Collected data entries:
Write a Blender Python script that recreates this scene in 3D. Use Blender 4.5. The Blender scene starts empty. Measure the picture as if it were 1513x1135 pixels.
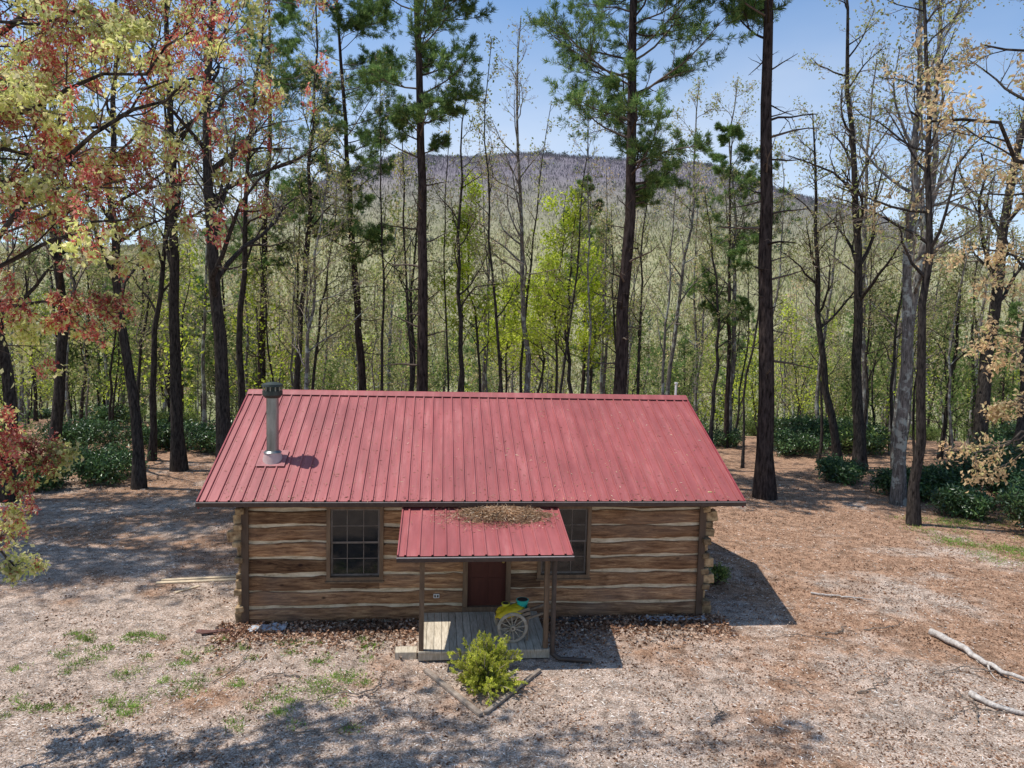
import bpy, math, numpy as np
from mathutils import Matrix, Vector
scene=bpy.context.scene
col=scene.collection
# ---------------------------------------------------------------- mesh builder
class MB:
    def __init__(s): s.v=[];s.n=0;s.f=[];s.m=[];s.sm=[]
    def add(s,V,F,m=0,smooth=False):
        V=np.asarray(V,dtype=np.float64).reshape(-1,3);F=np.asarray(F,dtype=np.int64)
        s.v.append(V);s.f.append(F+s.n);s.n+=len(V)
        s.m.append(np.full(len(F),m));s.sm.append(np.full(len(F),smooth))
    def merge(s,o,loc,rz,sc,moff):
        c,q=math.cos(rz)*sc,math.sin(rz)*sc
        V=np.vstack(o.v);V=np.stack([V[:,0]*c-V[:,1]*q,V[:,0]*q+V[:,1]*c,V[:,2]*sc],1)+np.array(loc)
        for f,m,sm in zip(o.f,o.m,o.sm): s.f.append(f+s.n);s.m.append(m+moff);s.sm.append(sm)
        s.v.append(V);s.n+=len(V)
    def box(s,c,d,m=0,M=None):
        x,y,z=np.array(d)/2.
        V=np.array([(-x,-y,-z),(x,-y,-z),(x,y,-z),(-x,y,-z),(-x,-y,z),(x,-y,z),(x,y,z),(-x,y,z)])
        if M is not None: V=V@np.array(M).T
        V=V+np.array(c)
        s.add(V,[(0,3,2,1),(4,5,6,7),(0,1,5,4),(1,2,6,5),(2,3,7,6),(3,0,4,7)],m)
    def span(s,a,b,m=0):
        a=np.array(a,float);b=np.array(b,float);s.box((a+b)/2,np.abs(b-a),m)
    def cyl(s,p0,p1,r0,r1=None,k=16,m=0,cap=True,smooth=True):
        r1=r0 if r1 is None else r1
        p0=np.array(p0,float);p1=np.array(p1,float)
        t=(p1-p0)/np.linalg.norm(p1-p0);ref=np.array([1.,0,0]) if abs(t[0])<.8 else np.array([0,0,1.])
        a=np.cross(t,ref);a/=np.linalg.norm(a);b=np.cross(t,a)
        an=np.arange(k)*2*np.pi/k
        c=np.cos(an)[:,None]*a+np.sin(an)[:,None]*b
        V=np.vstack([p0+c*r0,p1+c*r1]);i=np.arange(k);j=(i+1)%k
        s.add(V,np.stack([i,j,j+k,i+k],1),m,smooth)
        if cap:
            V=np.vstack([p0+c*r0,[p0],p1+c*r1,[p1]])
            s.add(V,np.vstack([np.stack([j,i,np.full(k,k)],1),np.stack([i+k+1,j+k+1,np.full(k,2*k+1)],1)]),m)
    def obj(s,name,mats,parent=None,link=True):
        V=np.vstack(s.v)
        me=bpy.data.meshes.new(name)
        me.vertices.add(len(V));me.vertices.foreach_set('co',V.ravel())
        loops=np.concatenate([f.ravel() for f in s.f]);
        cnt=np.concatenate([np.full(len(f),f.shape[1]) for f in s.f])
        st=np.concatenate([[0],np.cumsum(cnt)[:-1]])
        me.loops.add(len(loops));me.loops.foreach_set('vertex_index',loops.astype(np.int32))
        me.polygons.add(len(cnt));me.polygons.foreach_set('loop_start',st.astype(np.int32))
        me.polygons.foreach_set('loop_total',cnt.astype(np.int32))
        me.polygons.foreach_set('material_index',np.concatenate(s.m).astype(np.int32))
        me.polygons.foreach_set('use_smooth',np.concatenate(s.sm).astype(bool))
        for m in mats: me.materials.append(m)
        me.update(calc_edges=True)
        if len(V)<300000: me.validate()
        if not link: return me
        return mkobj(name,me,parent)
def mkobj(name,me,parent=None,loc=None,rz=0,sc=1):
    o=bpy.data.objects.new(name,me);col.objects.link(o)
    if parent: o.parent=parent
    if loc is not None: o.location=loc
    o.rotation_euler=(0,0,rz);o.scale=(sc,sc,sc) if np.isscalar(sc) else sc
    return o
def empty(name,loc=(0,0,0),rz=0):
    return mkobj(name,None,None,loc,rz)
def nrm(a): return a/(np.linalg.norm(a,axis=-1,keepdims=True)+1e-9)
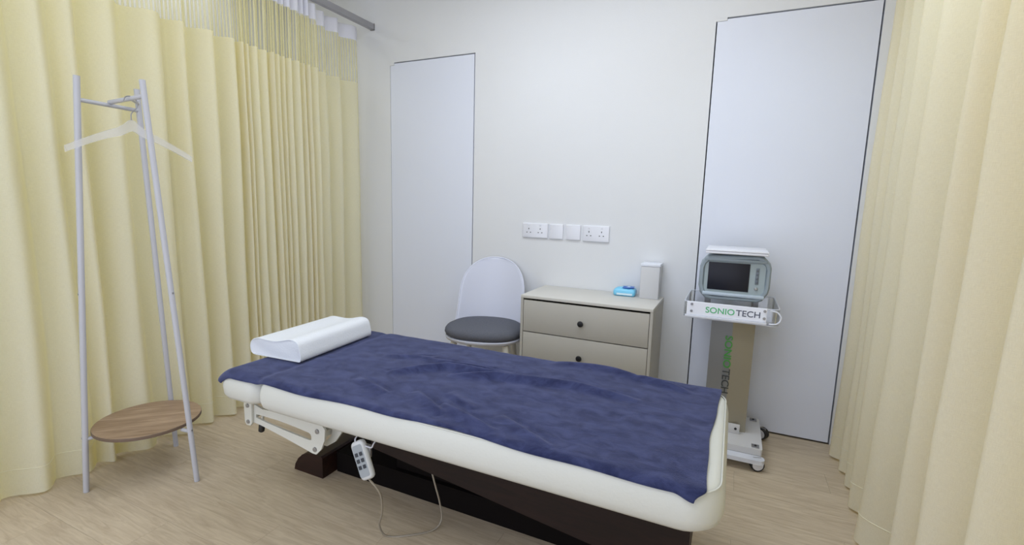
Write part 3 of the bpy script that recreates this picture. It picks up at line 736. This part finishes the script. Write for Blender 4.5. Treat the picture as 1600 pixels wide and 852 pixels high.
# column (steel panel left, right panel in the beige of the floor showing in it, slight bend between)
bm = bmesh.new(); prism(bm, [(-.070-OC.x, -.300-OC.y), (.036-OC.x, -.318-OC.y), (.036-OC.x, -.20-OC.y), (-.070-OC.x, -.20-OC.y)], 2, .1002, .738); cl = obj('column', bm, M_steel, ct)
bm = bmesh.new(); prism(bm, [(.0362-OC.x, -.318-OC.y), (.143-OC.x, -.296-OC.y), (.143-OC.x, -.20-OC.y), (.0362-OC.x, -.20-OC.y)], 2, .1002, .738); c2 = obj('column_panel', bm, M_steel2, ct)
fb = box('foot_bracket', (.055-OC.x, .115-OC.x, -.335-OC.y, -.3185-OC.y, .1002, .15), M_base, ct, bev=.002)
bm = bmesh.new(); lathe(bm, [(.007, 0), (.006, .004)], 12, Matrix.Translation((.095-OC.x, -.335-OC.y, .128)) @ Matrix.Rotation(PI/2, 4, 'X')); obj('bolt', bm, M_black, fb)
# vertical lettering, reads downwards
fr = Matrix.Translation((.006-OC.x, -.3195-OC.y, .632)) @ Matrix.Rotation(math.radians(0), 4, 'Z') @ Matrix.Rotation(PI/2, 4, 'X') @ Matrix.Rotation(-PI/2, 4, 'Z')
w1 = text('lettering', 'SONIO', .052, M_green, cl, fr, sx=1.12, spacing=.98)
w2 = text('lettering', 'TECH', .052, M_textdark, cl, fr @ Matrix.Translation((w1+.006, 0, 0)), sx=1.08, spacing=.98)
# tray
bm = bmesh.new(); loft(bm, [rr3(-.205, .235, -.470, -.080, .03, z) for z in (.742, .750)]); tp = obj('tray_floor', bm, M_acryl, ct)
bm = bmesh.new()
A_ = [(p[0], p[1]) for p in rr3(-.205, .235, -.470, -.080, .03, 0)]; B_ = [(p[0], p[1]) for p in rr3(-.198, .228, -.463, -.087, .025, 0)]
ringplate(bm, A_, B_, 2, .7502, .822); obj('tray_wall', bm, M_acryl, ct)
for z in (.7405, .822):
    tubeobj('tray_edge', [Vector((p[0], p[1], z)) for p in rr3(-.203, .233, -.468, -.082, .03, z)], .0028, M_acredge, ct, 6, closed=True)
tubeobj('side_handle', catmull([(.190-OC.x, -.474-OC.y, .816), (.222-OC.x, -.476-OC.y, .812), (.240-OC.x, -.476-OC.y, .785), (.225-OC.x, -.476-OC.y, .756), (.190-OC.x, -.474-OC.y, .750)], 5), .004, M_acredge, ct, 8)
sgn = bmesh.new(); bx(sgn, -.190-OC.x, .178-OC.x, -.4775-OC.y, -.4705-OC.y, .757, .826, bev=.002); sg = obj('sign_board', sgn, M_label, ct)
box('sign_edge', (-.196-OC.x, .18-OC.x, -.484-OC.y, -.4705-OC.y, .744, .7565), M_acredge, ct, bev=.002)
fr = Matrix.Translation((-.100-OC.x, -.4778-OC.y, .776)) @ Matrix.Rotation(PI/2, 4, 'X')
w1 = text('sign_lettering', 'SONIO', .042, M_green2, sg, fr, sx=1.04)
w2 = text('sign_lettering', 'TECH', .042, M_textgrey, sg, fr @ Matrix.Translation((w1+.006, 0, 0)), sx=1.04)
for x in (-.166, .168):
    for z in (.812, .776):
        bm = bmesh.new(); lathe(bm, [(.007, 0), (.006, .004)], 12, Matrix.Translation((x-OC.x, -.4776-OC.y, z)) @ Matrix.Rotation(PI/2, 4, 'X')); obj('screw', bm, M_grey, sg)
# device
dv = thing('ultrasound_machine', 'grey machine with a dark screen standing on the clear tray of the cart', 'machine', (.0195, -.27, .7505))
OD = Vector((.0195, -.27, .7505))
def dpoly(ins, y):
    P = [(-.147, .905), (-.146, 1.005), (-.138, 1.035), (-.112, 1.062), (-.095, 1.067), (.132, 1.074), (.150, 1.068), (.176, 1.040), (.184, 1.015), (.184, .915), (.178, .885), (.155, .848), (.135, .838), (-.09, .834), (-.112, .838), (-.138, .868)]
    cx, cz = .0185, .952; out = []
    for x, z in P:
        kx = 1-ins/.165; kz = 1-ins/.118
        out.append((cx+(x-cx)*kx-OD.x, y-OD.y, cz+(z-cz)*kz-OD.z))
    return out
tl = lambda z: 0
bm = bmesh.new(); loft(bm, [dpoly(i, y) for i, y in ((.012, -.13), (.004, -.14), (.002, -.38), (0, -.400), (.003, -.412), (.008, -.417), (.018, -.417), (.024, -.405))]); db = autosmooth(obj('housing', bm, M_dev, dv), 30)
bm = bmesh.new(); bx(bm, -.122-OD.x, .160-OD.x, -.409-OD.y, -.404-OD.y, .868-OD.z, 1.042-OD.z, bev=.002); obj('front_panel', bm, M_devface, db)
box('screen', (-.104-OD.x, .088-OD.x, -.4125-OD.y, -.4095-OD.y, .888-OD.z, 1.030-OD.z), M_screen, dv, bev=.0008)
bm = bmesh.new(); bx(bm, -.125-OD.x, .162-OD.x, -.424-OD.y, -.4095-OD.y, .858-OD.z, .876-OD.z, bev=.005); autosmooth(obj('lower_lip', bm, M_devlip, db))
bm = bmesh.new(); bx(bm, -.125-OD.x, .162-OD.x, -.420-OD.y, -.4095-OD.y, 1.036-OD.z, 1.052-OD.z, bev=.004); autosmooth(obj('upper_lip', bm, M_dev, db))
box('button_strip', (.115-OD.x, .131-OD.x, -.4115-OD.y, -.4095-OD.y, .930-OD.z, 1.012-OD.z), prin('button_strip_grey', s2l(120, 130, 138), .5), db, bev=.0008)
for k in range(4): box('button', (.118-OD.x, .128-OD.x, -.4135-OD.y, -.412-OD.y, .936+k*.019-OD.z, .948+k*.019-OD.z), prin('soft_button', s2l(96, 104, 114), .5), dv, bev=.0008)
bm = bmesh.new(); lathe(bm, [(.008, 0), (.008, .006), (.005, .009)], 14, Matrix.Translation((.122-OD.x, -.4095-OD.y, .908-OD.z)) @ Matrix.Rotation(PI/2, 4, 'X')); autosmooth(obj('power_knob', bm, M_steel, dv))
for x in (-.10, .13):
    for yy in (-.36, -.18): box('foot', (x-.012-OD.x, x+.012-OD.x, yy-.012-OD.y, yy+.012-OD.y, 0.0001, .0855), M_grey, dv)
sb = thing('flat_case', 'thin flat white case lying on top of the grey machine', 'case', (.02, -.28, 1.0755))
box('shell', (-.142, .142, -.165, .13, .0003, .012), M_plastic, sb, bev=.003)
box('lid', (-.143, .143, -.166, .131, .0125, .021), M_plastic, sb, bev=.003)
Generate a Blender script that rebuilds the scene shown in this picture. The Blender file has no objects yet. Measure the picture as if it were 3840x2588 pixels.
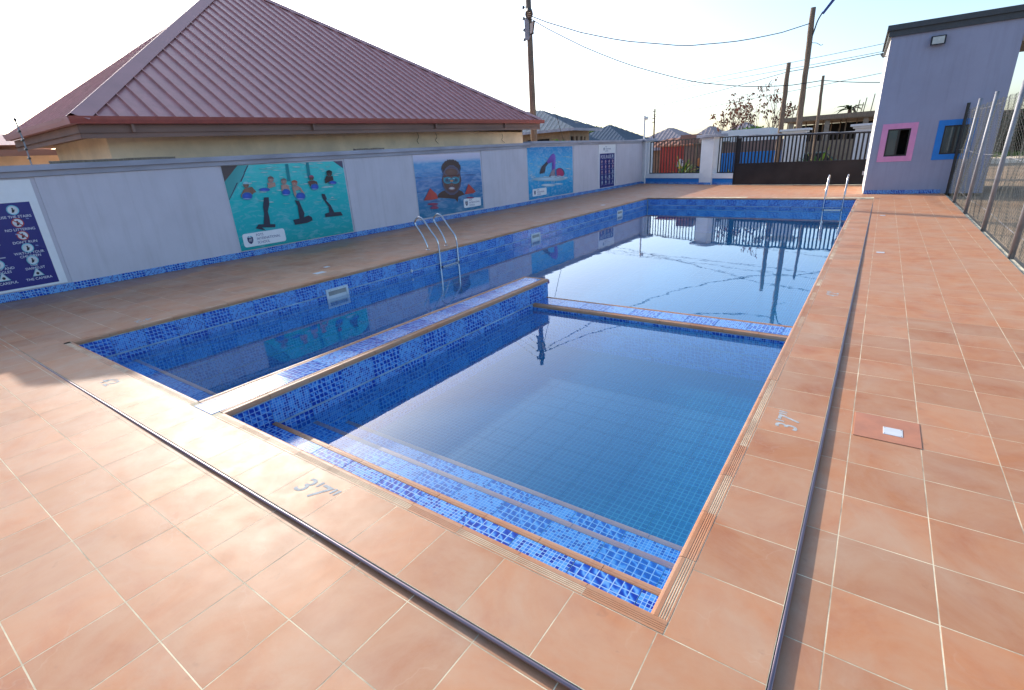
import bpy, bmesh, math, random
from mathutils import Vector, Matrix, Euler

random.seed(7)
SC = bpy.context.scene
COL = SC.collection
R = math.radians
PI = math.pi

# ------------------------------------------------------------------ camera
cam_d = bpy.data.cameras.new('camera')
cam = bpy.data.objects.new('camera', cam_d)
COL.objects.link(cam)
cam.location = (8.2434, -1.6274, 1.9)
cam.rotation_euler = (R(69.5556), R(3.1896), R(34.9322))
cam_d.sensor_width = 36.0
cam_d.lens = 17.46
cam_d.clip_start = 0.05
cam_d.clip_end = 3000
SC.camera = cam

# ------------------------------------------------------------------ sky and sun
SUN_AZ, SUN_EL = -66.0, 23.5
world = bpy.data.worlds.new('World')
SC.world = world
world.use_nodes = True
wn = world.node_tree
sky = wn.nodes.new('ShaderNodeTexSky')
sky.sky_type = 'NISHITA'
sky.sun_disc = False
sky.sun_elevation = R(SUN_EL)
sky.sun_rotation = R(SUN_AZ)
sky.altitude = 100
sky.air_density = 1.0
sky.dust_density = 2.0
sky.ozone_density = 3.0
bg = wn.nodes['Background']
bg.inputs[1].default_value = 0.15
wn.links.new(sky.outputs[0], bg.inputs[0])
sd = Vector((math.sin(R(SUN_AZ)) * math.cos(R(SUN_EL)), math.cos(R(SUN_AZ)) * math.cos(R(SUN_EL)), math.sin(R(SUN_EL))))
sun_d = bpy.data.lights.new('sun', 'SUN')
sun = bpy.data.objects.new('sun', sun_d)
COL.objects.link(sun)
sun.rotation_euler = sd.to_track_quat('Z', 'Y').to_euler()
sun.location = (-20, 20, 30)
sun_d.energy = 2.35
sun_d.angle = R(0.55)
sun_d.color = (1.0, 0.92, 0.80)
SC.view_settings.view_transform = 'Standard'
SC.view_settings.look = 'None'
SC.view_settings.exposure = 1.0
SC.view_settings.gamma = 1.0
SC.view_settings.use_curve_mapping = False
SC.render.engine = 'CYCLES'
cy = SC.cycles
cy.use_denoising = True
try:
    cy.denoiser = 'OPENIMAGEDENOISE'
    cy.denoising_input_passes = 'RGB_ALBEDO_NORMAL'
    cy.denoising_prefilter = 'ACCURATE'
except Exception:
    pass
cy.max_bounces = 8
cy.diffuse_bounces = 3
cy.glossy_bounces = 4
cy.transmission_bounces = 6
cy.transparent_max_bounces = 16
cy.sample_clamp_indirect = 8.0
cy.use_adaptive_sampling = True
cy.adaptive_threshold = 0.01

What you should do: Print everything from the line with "Generate a Blender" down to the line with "from mathutils import Vector, Matrix, Euler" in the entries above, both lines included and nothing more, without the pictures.

Exercise answer:
Generate a Blender script that rebuilds the scene shown in this picture. The Blender file has no objects yet. Measure the picture as if it were 3840x2588 pixels.
import bpy, bmesh, math, random
from mathutils import Vector, Matrix, Euler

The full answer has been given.